* [Given exercise]: Present each line of the entries below that holds the word "Blender".

(Scene modeling code data)
□ □ □ □ □
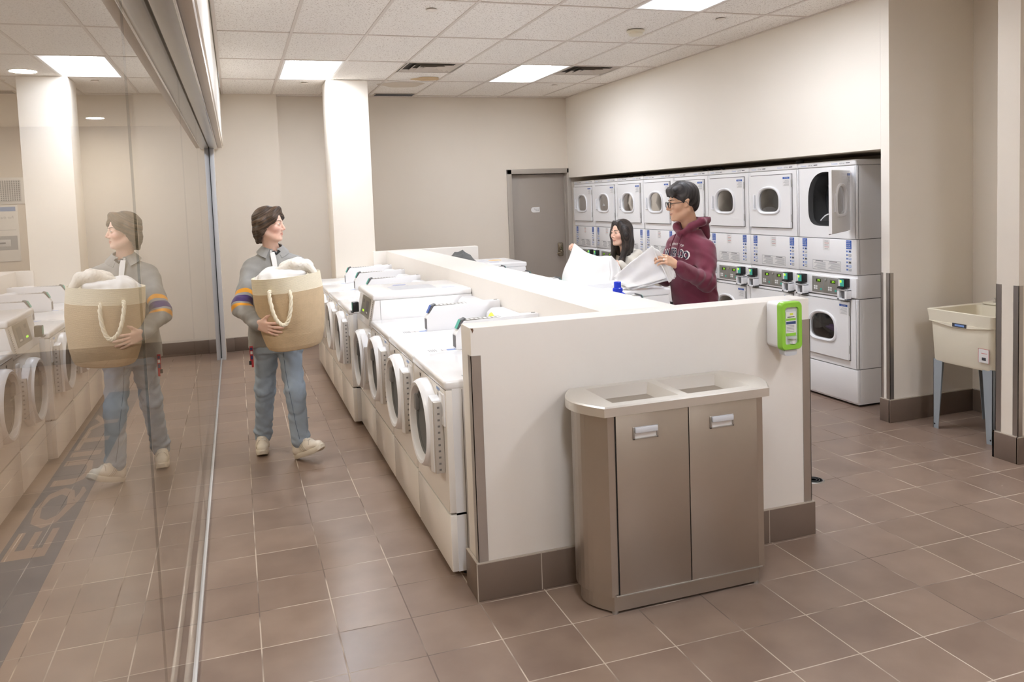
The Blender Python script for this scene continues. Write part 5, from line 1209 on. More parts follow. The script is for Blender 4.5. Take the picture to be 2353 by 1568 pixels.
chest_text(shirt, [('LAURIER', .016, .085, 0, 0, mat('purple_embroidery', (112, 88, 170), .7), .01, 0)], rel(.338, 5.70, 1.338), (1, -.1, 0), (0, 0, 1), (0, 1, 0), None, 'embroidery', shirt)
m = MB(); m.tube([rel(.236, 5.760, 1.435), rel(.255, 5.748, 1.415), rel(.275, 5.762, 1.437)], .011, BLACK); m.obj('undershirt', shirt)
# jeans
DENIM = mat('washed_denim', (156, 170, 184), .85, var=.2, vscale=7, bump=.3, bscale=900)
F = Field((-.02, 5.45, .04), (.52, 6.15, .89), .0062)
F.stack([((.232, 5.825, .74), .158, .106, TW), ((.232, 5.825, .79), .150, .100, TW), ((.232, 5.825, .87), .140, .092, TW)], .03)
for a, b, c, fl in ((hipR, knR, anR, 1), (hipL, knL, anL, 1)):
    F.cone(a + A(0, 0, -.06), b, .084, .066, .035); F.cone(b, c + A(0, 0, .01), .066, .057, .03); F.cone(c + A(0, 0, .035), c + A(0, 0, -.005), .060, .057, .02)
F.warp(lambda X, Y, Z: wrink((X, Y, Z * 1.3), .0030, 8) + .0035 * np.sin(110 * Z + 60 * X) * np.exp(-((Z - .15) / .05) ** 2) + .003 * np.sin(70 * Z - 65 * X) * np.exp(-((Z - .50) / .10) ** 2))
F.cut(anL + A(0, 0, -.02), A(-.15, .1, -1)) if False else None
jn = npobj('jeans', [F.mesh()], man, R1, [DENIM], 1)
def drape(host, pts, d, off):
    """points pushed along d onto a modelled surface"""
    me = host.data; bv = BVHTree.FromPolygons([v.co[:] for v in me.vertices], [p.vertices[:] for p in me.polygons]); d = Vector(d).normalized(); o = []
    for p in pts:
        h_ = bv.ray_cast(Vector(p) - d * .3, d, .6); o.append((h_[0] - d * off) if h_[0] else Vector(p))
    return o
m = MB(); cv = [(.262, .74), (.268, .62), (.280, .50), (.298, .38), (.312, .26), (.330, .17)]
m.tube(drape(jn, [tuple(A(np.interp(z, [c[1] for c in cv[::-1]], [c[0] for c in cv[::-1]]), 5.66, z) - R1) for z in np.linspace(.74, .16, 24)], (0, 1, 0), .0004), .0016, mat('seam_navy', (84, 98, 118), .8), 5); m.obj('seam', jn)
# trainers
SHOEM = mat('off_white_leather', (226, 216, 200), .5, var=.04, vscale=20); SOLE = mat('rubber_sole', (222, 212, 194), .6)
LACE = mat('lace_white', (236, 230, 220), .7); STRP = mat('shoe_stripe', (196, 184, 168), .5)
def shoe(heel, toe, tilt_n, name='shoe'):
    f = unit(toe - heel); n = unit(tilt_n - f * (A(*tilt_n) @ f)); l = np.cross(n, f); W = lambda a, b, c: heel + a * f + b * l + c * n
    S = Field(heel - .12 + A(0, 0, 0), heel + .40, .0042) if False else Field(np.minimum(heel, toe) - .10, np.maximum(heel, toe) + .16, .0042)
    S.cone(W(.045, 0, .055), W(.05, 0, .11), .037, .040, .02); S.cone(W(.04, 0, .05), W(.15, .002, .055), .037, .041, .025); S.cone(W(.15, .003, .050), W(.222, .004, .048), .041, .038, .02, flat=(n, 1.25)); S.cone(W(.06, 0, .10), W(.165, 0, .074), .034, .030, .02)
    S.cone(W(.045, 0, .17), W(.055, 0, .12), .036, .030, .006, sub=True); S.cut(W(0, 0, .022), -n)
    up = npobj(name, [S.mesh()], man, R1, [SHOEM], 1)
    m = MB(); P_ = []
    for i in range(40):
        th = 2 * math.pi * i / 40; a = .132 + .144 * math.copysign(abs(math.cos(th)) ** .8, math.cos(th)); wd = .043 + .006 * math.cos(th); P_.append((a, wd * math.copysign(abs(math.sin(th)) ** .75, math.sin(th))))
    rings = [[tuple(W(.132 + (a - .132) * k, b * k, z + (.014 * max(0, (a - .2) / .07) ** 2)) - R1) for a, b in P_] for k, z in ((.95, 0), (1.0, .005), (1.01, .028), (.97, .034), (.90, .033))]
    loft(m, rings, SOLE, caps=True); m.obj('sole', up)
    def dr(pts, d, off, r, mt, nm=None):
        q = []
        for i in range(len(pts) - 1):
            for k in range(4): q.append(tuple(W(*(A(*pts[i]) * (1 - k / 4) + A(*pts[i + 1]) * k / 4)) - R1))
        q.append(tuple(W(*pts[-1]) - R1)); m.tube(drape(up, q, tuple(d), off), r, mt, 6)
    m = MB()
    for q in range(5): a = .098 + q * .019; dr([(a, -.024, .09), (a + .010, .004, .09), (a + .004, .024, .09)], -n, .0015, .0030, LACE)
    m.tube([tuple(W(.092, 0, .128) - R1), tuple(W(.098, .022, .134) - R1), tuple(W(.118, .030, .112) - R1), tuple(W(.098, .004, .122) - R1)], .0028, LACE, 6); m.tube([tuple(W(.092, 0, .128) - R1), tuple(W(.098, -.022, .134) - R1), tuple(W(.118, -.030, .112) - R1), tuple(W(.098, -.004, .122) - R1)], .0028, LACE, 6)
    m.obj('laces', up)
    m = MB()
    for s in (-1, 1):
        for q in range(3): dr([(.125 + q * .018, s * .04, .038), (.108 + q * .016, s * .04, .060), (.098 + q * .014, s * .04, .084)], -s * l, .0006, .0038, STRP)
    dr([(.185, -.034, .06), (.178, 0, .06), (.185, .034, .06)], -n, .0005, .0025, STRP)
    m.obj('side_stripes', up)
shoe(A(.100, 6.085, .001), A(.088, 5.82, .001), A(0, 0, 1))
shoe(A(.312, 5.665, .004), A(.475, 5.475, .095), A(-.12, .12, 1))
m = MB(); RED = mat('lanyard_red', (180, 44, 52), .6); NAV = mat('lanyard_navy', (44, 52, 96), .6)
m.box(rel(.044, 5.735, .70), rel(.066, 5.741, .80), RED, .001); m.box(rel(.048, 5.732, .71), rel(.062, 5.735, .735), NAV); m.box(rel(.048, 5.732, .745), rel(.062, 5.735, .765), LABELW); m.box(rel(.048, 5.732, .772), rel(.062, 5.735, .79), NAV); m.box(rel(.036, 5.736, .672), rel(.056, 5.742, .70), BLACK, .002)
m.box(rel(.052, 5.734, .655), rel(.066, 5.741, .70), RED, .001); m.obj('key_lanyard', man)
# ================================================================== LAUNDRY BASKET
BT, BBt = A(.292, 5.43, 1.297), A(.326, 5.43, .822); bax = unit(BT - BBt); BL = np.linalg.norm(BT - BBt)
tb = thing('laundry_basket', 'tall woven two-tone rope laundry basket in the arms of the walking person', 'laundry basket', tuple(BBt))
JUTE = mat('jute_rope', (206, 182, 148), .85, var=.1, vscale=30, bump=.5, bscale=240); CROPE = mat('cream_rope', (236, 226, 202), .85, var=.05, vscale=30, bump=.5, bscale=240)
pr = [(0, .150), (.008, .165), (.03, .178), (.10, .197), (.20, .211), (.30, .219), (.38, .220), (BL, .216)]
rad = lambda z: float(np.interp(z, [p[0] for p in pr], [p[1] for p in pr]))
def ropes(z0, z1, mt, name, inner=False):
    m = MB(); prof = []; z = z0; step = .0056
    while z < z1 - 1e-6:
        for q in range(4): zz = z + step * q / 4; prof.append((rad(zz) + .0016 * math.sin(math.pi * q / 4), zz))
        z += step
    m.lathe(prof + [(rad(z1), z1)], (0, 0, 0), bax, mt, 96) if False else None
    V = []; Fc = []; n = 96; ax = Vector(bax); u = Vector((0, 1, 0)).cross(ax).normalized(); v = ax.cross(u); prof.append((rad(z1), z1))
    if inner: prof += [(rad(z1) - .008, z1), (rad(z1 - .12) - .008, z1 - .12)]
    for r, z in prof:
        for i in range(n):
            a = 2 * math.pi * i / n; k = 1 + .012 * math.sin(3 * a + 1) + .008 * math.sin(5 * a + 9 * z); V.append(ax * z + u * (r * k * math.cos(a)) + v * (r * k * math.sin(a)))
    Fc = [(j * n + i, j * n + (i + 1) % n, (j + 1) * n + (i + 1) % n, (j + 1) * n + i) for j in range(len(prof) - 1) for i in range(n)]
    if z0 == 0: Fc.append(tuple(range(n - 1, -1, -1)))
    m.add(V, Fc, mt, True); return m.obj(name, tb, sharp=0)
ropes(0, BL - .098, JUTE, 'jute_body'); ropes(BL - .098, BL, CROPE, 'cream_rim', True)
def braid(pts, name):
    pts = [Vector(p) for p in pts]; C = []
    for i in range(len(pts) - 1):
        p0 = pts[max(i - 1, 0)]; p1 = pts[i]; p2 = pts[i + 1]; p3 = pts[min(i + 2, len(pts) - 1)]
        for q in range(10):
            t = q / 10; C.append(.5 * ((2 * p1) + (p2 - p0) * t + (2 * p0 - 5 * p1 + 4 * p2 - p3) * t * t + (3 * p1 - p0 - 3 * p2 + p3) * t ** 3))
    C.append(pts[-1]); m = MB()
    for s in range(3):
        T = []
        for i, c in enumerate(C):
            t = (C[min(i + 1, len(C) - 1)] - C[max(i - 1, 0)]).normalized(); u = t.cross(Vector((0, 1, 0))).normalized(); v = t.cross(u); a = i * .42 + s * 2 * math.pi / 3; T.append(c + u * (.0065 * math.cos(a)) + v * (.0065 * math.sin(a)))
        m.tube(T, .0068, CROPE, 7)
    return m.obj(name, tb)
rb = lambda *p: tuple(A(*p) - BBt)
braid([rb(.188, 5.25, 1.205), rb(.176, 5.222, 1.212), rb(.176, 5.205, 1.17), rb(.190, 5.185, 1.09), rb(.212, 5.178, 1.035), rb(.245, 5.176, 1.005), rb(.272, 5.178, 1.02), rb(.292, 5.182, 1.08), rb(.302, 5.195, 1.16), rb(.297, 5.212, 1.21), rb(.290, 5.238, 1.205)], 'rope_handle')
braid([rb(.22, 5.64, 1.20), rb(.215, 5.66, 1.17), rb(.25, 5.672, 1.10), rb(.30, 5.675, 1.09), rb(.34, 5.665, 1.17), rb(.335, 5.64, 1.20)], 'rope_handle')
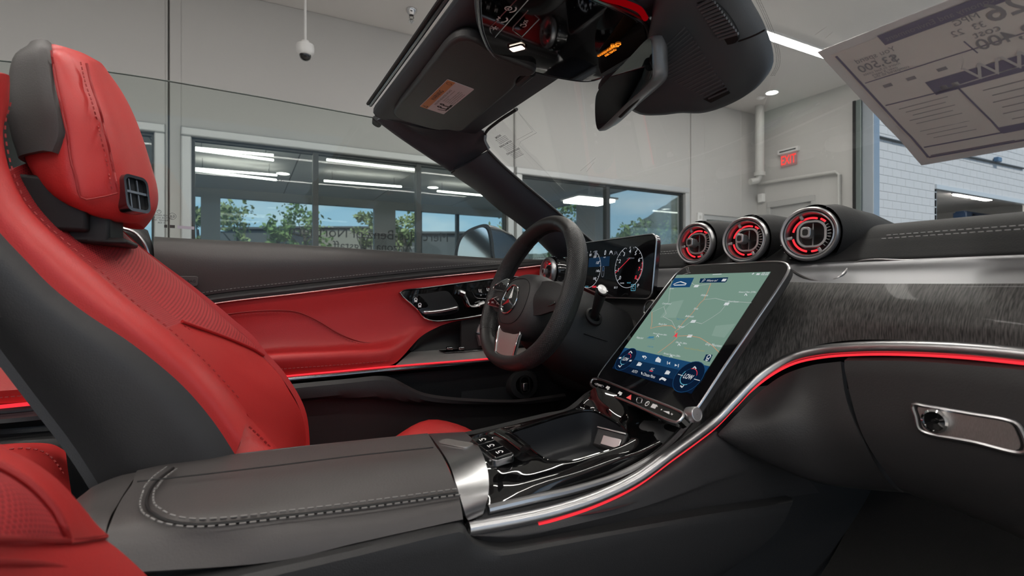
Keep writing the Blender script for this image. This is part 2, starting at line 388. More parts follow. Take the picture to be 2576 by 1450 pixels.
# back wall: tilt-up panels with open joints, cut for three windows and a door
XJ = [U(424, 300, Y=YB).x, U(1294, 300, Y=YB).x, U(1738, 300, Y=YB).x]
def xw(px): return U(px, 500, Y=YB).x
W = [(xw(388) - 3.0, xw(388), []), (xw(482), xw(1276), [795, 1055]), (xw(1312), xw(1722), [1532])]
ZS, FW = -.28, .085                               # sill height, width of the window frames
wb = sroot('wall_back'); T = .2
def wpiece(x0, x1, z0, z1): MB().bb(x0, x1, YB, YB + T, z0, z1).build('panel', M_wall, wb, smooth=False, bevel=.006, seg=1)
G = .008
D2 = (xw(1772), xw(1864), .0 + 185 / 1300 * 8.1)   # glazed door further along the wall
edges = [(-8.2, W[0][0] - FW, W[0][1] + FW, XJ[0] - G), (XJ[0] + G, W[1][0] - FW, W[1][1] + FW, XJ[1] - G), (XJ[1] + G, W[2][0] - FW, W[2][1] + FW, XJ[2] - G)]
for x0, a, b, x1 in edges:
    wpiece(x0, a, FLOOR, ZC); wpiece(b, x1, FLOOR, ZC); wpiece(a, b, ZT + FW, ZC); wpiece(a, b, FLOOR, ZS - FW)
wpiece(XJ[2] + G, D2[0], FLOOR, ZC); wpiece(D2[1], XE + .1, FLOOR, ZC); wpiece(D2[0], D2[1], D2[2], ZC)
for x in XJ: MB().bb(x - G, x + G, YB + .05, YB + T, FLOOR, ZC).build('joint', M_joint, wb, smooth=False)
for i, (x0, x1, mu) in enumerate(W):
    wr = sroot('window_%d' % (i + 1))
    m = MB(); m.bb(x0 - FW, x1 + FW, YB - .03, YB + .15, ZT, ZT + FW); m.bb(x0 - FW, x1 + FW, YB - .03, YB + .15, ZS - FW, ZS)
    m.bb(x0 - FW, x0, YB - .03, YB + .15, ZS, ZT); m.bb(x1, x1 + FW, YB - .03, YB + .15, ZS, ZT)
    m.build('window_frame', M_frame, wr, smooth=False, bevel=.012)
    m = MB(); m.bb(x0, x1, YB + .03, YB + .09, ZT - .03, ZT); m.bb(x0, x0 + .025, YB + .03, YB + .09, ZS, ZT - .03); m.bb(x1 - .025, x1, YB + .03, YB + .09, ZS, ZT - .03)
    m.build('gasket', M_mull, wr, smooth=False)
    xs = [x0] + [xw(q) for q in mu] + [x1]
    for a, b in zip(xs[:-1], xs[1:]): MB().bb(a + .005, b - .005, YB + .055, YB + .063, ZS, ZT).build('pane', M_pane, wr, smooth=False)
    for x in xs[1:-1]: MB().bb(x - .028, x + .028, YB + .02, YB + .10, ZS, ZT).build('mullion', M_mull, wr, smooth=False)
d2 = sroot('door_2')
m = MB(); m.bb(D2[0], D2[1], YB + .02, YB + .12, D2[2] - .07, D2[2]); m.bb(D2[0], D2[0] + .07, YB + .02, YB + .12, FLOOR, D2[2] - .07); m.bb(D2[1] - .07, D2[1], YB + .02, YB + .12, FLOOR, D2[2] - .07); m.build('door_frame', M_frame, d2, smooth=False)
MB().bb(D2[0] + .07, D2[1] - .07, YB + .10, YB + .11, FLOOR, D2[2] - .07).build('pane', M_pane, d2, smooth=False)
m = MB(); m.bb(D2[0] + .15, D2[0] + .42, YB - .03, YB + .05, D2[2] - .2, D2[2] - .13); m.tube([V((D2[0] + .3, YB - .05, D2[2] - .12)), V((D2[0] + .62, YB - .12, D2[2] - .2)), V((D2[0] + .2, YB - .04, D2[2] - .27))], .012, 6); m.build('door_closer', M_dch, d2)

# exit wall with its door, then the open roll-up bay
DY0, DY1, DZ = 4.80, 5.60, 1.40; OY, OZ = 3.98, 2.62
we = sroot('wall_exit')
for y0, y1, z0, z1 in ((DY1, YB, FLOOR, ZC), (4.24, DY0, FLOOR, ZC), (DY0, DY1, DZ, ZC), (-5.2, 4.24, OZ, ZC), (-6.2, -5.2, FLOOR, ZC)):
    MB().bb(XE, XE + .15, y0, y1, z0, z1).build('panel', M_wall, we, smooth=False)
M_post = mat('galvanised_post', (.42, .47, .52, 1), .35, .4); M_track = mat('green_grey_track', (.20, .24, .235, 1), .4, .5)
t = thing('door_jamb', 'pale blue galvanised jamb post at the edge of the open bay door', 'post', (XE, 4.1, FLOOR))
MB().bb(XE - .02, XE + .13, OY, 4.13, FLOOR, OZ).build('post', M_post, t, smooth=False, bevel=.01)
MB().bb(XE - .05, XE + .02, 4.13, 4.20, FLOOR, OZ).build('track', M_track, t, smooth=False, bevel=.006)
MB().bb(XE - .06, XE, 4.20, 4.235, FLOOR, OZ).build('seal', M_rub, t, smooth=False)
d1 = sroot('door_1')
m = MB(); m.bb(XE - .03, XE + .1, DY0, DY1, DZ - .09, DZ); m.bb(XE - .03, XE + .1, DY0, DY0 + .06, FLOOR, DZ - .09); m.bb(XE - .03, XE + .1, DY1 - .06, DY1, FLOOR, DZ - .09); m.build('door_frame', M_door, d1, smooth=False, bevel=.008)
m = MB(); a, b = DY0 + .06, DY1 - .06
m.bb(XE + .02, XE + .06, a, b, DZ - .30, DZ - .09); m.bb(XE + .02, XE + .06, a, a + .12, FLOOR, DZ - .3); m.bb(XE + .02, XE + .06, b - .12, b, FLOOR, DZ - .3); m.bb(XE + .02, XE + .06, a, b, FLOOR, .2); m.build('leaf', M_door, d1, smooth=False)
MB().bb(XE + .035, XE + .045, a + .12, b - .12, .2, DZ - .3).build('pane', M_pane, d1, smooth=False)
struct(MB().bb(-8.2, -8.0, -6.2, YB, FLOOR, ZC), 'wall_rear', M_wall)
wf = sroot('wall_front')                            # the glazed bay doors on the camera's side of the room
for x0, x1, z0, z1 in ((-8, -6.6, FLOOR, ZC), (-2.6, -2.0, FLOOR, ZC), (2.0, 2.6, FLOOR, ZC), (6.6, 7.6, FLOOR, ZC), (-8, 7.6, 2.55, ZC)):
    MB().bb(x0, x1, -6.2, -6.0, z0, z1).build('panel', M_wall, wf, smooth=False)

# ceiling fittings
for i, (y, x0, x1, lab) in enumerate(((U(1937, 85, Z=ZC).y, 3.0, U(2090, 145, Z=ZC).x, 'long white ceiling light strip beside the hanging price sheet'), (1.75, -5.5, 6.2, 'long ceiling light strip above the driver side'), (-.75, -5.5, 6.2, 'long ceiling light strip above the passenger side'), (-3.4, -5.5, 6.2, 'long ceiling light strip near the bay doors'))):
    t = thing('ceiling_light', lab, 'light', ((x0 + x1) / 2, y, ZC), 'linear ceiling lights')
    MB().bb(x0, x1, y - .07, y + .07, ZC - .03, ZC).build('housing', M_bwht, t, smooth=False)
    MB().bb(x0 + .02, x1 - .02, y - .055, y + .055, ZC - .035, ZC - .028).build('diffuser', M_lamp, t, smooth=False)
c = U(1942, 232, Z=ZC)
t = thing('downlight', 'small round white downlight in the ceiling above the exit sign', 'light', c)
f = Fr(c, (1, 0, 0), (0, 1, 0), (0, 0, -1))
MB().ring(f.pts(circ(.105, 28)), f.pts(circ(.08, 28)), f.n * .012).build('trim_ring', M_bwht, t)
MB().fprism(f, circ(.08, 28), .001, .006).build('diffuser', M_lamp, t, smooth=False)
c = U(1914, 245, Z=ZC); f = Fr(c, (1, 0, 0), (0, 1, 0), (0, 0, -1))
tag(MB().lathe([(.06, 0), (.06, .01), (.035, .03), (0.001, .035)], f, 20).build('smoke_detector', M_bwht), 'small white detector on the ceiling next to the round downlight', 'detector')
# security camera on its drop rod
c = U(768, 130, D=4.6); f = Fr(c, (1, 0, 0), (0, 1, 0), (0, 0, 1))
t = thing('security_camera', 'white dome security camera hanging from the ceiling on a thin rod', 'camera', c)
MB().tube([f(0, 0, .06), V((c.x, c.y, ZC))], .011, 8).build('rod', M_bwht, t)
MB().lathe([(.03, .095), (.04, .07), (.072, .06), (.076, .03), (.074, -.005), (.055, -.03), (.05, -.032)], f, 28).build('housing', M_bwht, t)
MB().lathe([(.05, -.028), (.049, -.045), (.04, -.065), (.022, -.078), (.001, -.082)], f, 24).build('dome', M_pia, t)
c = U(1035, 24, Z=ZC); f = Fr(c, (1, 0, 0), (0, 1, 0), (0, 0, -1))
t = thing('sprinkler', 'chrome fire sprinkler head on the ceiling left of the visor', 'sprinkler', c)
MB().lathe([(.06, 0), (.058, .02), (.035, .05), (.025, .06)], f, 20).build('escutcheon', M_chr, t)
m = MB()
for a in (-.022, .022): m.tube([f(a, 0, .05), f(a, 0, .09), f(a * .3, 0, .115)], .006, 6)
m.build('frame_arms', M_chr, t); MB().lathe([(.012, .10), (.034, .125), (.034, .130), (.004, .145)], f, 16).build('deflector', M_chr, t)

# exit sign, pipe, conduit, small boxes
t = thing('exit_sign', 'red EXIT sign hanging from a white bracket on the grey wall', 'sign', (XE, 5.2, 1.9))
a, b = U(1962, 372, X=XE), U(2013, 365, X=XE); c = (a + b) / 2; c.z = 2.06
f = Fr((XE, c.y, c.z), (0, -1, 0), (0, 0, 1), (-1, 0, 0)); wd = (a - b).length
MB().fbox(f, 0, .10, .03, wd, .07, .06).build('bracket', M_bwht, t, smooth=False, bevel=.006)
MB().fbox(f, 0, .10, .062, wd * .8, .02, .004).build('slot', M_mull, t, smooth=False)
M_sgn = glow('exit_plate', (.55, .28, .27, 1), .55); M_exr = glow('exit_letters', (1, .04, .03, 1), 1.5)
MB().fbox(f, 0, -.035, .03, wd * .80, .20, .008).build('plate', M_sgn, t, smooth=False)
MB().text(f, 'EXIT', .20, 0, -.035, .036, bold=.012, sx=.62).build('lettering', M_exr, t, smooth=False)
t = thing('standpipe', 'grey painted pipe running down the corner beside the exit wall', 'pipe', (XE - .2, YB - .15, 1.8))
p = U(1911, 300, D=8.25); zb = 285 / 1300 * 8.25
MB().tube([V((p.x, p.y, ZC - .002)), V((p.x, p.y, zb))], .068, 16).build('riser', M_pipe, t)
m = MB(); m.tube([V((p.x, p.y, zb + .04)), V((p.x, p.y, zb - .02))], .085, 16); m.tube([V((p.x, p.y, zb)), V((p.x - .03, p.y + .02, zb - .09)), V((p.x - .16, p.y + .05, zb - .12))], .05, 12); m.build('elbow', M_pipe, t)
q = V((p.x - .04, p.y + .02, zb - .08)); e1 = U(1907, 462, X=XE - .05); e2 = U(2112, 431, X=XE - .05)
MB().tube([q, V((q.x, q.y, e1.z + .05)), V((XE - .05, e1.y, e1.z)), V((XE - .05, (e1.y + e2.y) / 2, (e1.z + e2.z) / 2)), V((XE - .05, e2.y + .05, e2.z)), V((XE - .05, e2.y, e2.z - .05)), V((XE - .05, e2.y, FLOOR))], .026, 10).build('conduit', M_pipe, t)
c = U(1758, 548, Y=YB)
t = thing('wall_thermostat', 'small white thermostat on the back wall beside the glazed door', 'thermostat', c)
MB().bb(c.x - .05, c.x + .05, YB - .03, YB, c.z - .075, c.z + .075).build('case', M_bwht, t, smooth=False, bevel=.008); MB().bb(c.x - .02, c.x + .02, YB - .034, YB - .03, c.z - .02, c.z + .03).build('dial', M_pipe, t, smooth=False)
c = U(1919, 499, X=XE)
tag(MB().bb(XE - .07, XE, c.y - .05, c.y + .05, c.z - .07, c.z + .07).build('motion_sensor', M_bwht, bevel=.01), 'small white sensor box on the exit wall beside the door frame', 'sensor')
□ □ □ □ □
* [Finished answer]:
The Blender Python script for this scene continues. Write part 5, from line 1209 on. More parts follow. The script is for Blender 4.5. Take the picture to be 2353 by 1568 pixels.
Keep writing the Blender script for this image. This is part 2, starting at line 388. More parts follow. Take the picture to be 2576 by 1450 pixels.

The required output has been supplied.